What needs to be done:
Below are the records; pull every line that includes "scene".

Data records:
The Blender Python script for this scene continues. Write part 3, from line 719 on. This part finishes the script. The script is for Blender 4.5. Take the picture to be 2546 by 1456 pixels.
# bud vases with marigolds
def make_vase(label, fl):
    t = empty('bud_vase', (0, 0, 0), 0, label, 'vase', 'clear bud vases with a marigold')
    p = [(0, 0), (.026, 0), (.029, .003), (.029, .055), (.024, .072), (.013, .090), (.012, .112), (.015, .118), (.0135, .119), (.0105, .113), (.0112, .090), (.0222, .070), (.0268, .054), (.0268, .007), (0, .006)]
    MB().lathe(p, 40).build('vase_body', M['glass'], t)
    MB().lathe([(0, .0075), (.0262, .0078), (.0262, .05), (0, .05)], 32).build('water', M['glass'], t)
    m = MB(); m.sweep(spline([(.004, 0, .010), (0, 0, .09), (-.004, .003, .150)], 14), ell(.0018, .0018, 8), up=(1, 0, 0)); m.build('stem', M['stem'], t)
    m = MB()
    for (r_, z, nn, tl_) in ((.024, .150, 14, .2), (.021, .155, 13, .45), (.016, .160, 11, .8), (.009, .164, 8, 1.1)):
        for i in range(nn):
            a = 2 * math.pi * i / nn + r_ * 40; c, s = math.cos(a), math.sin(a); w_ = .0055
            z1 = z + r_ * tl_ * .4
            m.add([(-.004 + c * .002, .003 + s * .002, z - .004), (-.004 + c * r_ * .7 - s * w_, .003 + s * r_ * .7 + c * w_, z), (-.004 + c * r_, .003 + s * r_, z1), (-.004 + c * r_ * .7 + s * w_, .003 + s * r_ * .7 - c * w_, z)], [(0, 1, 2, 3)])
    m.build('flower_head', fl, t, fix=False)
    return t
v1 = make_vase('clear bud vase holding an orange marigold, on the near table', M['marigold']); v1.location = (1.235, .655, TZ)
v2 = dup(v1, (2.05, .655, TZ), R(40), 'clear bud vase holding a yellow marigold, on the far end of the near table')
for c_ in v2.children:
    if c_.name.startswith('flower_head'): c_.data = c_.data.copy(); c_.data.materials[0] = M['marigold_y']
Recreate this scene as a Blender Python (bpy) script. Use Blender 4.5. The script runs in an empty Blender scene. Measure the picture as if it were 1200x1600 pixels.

Exercise response:
The Blender Python script for this scene continues. Write part 3, from line 719 on. This part finishes the script. The script is for Blender 4.5. Take the picture to be 2546 by 1456 pixels.
Recreate this scene as a Blender Python (bpy) script. Use Blender 4.5. The script runs in an empty Blender scene. Measure the picture as if it were 1200x1600 pixels.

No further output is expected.